Monday 4 June 2012

Long time coming...

Wow, its been a whole month since my last post! On reading it again it kind of set the tone for the whole of May, professionally it was really hard going, a total slog with tonnes of stress and worry. This spilled over into everything, I didn't train for 4 weeks, my fitness spiralled down, coupled with crap nutrition (comfort eating)it just led to a general 'why bother?' attitude.

Being older I thought would make things this time round a bit easier, I foolishly thought, 'you've seen it, done it already' and that this time it would just be more of the same, however May and to be honest the whole testing cycle so far has been a massive wake up to me. It is so much harder to build the same levels of enthusiasm as last time, the demands on my time seem greater and I get feelings of resentment towards training or activities relating to the BB testing cycle. There has been greater levels of 'screw it' I'm not doing it after a long day whereas before I would have just gritted my teeth and got on with it.

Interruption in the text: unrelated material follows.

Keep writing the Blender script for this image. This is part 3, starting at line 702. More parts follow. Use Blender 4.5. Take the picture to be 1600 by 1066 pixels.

I think I need to find a new level for my training, I'm getting concerned that my internal standards and my inability to meet those standards is screwing me up a bit,I think a chat with Master Olpin may be in order to make sense of everything and maybe get a reality check. Since that last post there has been some positive things, I completed a 10k road race yesterday, did my final training walk last weekend in Wales before the Welsh 3 peaks challenge in just under 2 weeks time and have made some progress in areas of my training that were lacking, just need to keep my head up and crack on.